O declarante referiu ainda que não é competência do BNA assinar um contrato para a captação de fundos para diversificação da economia, mas sim do executivo, nomeadamente o Ministério das Finanças, pelo que seria necessária uma autorização formal através de um despacho ou decreto presidencial, publicado em Diário da República.

Questionado se assinaria algum contrato com as empresas proponentes, José de Lima Massano respondeu que não, por falta de "histórico capaz de justificar uma contratação desta magnitude".

Três pedidos de estorno

Na sessão de hoje, Valter Filipe voltou a ser questionado sobre quantos pedidos de estorno dos valores foram realizados, tendo respondido que foram três, em setembro de 2017 e os restantes em outubro do mesmo ano, o último por orientação do titular do poder executivo. 

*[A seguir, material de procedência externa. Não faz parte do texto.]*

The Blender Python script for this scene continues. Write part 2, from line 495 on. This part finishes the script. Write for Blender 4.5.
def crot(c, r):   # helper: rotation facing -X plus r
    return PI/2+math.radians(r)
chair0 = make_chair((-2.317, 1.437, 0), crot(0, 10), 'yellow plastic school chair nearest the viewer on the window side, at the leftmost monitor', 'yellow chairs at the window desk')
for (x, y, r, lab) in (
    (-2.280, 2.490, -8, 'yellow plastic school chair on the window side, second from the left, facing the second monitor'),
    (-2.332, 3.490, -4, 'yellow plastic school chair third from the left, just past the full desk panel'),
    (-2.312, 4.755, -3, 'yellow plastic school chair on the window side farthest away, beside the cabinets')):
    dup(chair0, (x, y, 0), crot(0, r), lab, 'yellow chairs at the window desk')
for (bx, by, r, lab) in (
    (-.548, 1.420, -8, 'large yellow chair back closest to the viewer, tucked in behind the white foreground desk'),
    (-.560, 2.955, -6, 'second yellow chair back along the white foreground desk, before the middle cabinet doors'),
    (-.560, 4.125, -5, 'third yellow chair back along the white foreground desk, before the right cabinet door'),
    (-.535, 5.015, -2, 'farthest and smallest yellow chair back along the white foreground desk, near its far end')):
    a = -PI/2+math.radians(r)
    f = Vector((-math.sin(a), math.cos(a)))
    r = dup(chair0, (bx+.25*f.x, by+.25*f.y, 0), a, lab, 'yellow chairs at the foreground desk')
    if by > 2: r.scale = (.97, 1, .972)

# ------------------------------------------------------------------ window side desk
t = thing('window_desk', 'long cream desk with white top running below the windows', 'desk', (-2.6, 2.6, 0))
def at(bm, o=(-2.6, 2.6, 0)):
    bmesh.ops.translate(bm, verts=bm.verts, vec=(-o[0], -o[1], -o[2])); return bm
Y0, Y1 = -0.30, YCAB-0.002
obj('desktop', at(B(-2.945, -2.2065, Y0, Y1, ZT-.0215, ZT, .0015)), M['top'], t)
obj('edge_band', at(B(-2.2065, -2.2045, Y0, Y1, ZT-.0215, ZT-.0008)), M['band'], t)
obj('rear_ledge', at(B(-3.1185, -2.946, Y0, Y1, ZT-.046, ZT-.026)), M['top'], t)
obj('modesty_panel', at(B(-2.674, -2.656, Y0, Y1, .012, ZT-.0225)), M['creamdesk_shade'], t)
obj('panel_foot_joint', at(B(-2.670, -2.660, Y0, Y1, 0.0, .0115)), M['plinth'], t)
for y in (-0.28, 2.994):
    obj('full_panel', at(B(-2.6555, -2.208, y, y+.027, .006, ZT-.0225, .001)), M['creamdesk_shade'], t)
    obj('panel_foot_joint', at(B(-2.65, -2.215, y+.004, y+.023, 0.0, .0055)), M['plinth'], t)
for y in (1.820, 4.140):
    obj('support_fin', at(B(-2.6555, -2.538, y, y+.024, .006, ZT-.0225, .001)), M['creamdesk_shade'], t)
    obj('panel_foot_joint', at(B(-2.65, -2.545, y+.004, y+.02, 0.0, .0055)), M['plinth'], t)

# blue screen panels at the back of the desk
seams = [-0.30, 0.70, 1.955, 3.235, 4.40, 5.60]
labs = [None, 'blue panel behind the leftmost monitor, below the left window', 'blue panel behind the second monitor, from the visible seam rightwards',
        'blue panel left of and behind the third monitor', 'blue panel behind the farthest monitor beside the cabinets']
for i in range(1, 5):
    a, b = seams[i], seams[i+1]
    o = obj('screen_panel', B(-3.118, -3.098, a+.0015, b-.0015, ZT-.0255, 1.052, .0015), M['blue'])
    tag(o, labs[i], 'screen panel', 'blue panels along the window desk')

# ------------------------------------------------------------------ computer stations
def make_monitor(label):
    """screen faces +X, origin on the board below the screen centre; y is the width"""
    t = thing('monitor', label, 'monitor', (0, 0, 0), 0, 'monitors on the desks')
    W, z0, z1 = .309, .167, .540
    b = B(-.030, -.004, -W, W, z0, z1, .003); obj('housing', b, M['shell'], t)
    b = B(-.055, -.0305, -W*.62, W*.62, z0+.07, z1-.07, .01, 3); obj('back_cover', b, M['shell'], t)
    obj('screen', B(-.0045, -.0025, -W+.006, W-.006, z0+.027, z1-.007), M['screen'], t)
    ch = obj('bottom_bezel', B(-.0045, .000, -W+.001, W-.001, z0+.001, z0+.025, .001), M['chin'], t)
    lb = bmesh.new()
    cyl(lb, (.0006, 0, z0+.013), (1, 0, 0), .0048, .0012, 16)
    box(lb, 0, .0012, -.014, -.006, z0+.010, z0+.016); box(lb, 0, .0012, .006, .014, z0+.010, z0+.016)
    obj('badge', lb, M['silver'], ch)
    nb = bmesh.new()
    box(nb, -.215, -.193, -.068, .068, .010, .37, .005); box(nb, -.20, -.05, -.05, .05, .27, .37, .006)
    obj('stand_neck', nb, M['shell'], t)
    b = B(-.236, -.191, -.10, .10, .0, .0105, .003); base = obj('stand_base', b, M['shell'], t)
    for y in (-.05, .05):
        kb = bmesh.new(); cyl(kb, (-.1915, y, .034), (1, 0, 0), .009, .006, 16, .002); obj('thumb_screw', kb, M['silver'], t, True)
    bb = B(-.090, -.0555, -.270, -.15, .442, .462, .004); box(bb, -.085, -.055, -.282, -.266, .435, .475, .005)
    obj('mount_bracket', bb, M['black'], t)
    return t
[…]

Foram solicitados à Mais Financial Services, a representante do consórcio de empresas que iriam criar o fundo de investimento.

Por seu turno, Jorge Gaudens Sebastião explicou que teve dificuldades de devolver o dinheiro, porque a conta já tinha sido bloqueada, no âmbito das regras de 'compliance', por falta de informação do BNA ao banco HSBC de Londres, para onde foram transferidos os 500 milhões de dólares.

Segundo o coarguido Jorge Gaudens Sebastião, esta informação chegou à empresa em novembro de 2017, depois de ter sido aberto um processo de investigação da Agência Nacional de Crimes Financeiros do Reino Unido, em que o BNA e o Ministério das Finanças também eram respondentes.

O coarguido explicou que o processo foi aberto devido a uma recetação de fundos ilícitos, por parte da empresa Perfectbit, apesar da documentação apresentada pela mesma, suspeita que foi levantada por supostamente "pessoas terceiras ao quadro do BNA terem tido acesso ao sistema swift do mesmo para realizar aquela operação".

A sessão prossegue quinta-feira (16.01), com a audição das testemunhas.